Business Standard

Daily pricing to improve OMCs’ marketing margins

The move is a positive for these firms, which have been struggling with declining refining margins

- UJJVAL JAUHARI

The Street considers the daily pricing of diesel and petrol a positive step for oil-marketing companies (OMCs) because it can boost their marketing margins. While the pilot project on daily pricing for diesel and petrol is said to start next month, it will gradually be expanded to cover the entire country. Analysts at Jefferies say that the move should raise confidence over the sustainabi­lity of deregulati­on and is a positive as far as the outlook for marketing margins is concerned. It is not surprising then that the stock prices of Bharat Petroleum Corporatio­n and Indian Oil Corporatio­n (IOC) hit fresh 52-week highs on Thursday while the Hindustan Petroleum Corporatio­n scrip trades near its yearly highs.

While the OMCs have been reviewing prices every fortnight, daily pricing decisions are more beneficial. It can help OMCs pass on any hikes (depending on crude oil prices or rupee movement) on a daily basis and customer acceptance will be better.

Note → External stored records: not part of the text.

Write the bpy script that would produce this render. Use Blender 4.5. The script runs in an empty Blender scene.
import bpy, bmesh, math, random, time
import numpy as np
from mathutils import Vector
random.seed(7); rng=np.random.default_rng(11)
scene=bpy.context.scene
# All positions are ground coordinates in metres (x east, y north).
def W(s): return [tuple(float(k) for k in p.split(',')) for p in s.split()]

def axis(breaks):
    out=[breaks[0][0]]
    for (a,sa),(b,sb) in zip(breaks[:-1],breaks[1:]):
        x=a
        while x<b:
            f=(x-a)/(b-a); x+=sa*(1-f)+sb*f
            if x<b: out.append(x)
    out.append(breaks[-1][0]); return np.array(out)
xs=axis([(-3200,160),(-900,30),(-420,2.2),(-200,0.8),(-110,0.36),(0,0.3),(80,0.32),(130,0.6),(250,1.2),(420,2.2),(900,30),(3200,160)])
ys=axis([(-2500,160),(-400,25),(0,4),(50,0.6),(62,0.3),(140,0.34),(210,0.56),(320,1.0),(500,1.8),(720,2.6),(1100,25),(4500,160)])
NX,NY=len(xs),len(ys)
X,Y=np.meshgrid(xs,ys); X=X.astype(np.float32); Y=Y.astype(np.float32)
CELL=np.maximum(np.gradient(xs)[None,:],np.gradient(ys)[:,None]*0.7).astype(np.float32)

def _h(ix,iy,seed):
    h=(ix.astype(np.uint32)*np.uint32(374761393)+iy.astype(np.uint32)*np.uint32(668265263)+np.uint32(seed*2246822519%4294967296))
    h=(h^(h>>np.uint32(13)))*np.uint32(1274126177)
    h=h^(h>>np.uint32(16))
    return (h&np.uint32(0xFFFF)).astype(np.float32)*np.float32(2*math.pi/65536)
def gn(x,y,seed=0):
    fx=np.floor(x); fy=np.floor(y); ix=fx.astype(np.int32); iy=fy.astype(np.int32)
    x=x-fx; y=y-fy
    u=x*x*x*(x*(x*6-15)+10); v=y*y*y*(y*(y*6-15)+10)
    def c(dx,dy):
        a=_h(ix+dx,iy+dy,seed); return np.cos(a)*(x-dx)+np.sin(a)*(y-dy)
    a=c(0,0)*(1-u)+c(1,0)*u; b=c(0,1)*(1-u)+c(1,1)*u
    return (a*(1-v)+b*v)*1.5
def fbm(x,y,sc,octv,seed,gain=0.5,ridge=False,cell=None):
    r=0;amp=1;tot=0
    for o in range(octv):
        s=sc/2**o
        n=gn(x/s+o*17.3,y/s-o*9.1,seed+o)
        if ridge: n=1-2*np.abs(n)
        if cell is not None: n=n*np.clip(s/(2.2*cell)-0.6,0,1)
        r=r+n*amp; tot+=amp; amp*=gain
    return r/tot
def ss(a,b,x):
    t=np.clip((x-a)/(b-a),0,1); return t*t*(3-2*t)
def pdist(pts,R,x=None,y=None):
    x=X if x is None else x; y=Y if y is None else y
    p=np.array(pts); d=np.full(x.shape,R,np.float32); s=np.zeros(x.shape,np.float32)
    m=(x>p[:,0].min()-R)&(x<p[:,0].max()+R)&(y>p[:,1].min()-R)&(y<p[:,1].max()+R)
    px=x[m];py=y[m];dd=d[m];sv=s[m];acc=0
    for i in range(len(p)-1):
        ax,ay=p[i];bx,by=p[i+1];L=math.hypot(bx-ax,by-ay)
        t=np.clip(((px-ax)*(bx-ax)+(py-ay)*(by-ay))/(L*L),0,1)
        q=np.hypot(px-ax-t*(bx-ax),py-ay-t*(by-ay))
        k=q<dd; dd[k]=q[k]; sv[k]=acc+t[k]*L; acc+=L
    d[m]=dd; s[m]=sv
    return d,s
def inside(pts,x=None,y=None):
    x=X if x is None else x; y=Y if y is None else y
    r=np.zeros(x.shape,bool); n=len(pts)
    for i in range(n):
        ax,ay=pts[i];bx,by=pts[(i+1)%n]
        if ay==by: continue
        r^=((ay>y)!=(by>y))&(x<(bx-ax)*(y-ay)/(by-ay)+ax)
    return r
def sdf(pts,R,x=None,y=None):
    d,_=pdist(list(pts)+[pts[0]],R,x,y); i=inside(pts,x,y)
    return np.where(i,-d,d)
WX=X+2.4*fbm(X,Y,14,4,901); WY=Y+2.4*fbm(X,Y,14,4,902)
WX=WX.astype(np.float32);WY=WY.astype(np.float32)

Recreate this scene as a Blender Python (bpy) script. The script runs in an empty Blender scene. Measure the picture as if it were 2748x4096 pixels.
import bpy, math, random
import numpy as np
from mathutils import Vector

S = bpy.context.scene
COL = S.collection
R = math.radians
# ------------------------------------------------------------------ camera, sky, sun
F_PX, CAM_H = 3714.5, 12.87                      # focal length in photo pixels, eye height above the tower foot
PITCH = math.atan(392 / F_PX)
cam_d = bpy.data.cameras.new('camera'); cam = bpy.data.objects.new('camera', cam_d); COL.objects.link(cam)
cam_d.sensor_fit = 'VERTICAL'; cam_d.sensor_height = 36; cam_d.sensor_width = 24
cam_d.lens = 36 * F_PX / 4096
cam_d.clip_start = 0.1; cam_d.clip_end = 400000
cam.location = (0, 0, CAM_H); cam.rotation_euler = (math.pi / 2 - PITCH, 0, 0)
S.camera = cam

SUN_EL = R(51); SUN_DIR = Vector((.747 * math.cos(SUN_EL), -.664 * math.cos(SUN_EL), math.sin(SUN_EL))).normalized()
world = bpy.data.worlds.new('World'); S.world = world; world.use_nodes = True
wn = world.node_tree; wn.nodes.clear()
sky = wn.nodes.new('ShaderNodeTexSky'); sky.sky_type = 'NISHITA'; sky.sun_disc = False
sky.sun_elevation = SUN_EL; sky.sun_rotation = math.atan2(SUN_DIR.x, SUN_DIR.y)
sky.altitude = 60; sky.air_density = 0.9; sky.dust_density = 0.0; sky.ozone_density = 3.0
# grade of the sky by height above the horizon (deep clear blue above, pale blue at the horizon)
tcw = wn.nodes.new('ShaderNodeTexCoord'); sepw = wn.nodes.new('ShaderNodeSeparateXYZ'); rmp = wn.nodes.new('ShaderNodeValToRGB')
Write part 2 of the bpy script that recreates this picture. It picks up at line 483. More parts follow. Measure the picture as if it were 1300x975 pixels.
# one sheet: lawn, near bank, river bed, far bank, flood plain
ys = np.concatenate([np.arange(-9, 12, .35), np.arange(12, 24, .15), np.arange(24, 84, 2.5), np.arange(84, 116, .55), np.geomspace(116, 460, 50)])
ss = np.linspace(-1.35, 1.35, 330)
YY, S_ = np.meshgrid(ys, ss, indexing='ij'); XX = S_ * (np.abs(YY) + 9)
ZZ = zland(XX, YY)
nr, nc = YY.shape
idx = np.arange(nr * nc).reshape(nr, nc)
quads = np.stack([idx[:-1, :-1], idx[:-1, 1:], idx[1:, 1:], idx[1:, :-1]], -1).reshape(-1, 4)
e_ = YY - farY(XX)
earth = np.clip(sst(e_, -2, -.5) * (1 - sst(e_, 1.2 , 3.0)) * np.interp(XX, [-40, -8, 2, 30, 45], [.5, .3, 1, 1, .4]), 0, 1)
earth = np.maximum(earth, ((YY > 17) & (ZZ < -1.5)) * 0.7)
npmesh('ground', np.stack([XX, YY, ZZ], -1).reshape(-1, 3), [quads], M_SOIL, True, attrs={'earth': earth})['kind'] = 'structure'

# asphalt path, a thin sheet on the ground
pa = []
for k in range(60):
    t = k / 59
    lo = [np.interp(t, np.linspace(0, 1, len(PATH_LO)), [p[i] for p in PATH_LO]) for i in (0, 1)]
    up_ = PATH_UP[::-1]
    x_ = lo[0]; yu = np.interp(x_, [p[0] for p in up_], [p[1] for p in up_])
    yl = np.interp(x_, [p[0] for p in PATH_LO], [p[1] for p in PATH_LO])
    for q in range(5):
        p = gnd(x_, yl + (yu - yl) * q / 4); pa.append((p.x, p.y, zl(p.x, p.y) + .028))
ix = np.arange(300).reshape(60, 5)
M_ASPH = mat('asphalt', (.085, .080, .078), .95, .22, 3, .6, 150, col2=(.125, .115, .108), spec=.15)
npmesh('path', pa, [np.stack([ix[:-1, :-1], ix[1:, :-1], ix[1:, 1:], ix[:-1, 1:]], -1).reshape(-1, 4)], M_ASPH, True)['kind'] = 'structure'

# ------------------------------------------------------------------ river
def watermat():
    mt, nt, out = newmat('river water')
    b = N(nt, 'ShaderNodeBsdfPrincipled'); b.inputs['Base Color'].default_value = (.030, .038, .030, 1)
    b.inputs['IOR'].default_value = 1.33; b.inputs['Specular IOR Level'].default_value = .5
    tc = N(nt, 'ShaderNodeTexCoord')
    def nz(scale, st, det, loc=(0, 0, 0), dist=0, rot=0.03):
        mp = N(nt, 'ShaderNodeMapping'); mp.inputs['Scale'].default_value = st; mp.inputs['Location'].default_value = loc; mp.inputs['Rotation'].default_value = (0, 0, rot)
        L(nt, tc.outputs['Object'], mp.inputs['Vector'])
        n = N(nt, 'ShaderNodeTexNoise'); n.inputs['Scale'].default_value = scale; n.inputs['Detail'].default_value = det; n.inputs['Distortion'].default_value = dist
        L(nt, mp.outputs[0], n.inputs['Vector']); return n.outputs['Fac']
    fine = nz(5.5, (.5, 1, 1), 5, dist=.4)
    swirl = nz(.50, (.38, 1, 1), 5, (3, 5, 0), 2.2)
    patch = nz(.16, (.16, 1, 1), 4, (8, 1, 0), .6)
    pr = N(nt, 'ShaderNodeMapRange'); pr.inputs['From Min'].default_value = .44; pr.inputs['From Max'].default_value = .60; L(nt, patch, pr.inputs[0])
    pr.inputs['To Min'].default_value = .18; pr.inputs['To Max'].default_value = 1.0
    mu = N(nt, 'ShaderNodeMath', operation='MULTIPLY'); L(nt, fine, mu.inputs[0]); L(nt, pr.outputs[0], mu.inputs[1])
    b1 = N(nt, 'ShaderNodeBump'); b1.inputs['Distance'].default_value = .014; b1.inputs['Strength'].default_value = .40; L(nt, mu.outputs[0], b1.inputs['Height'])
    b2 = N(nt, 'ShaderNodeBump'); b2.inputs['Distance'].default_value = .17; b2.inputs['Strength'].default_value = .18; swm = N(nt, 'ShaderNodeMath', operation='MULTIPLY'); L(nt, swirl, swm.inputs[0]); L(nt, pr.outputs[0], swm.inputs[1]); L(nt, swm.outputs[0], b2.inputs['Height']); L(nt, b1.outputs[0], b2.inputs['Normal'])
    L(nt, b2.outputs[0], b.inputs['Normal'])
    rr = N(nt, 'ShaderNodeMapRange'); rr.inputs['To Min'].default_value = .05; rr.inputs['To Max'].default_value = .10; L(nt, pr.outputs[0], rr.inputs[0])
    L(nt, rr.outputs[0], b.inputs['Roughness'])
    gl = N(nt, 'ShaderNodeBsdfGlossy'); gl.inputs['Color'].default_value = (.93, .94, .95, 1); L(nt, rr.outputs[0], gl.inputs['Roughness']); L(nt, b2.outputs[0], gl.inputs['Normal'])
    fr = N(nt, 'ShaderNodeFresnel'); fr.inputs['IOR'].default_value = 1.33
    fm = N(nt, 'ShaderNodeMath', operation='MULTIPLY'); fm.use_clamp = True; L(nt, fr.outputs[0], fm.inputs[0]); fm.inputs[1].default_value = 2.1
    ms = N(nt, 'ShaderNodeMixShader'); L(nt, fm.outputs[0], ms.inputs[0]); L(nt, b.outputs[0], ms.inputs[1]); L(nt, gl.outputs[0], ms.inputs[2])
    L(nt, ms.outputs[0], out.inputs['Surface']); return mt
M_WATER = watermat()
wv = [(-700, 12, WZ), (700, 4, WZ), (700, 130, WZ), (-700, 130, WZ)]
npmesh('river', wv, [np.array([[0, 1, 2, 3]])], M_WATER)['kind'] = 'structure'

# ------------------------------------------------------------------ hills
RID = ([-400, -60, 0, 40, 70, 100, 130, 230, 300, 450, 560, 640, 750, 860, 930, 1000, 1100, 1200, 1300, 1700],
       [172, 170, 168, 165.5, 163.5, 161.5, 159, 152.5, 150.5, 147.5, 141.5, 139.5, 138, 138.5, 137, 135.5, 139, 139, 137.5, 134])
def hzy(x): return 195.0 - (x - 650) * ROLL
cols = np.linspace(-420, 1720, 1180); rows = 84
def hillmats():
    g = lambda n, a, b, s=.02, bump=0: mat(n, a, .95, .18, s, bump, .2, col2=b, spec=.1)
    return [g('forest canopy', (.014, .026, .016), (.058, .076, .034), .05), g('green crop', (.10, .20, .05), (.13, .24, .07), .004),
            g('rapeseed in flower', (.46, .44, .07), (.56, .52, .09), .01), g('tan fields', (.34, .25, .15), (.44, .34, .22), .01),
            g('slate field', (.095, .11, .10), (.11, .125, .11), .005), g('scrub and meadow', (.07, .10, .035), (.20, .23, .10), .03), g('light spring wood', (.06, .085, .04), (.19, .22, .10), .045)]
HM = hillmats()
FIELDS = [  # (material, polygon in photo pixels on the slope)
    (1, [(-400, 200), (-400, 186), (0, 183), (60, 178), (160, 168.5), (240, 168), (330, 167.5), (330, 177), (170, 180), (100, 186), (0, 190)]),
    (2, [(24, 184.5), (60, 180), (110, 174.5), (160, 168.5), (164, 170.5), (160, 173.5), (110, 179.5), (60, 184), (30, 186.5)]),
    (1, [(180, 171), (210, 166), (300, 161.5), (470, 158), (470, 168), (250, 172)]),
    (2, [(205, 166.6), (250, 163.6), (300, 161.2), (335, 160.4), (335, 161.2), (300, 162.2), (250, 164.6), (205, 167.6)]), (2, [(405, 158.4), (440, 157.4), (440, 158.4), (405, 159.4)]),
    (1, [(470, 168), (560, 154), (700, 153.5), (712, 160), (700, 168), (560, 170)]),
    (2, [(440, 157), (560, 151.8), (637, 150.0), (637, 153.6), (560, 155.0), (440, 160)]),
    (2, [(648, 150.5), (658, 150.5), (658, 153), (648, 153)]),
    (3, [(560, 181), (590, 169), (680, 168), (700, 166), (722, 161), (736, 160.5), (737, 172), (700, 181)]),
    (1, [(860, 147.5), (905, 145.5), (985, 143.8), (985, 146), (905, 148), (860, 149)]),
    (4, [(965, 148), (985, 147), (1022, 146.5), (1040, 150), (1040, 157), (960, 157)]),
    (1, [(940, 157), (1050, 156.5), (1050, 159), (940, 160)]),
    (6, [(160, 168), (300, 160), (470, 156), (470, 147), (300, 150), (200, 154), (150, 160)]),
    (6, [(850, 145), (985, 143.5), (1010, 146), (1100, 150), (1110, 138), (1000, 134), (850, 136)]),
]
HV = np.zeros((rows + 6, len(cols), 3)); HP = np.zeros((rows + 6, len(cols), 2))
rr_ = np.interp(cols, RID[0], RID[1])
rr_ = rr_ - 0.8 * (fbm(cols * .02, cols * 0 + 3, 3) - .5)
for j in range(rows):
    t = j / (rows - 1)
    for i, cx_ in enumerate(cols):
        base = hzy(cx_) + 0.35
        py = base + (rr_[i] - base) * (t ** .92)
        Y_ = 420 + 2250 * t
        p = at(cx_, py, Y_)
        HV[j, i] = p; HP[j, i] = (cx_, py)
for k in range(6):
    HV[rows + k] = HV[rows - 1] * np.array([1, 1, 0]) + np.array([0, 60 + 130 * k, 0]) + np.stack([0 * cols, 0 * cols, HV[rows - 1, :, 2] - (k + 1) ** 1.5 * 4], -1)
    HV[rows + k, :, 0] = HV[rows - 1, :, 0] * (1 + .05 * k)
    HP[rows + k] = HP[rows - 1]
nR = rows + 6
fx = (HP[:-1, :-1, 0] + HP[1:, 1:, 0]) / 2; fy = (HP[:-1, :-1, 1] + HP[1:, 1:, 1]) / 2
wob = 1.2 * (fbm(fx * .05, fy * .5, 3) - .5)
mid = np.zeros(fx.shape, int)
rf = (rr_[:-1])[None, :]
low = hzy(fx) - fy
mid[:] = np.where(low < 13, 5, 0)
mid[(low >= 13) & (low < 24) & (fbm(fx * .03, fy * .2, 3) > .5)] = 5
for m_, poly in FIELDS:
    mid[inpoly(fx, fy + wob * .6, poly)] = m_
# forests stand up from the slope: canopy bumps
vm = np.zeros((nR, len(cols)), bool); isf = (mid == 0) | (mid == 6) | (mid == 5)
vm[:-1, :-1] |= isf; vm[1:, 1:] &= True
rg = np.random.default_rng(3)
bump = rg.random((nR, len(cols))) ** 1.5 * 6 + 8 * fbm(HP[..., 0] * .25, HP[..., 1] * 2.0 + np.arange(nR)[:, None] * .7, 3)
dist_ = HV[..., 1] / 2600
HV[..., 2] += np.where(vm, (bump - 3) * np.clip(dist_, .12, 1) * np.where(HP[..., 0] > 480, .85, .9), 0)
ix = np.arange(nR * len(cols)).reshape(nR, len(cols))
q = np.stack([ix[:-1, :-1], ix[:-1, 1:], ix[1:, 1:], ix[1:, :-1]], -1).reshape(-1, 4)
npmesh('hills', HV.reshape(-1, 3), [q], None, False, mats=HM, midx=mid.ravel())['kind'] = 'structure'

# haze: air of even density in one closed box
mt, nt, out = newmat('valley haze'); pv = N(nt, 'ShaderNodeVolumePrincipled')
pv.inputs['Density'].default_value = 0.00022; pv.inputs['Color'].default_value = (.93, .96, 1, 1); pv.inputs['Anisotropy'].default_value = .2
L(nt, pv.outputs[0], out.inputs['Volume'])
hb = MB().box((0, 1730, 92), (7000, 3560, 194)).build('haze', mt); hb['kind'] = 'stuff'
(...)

Also it will help the distributi­on network and retail outlets manage inventory in a better manner, say analysts. Further, the move lowers the possibilit­y of government interventi­on or influence. OMCs have refrained from raising prices around major state elections, including the most recent UP elections, say analysts. Daily pricing should give OMCs better flexibilit­y and control, which should be a positive for marketing margins in the medium to long term, say analysts at Jefferies.

The OMCs in the recent past had underperfo­rmed on the bourses with concerns on declining refining margins, coupled with softening demand for diesel. Singapore gross refining margins in the March quarter averaged $6.4 per barrel, down 5 per cent sequential­ly and 17 per cent year-on-year. Analysts at ICICI Securities say that marketing costs have risen to ~1.57 per litre in April as the freight cost rose in line with oil price recovery and they see rising marketing costs as yet another headwind for net auto fuel marketing margins for OMCs. Thus, the pilot project for daily fuel hikes comes at an appropriat­e time to boost Street sentiment around these scrips. Analysts at Credit Suisse say that a transition to daily pricing may allow marketing margin expansion in the long term. According to their estimates, an increase of 10 paise per litre in diesel margins adds 1.4-2.5 per cent earning per share of the OMCs, while a similar increase in petrol margins is 0.5 per cent to 1.1 per cent. Further, automated outlets make it easier for OMCs to implement daily pricing and BPCL leads peers with over 60 per cent automated outlets while HPCL has the lowest, at about 20 per cent, say analysts.

Analysts see Indian Oil benefittin­g from the rampup of its new Paradip refinery too. Thus, it is not surprising that both Bharat Petroleum Corporatio­n and IOC gained more than Hindustan Petroleum Corporatio­n.

While there are positives, the Street will keep an eye out for how the implementa­tion pans out as well as the developmen­t on the merger of an OMC with ONGC.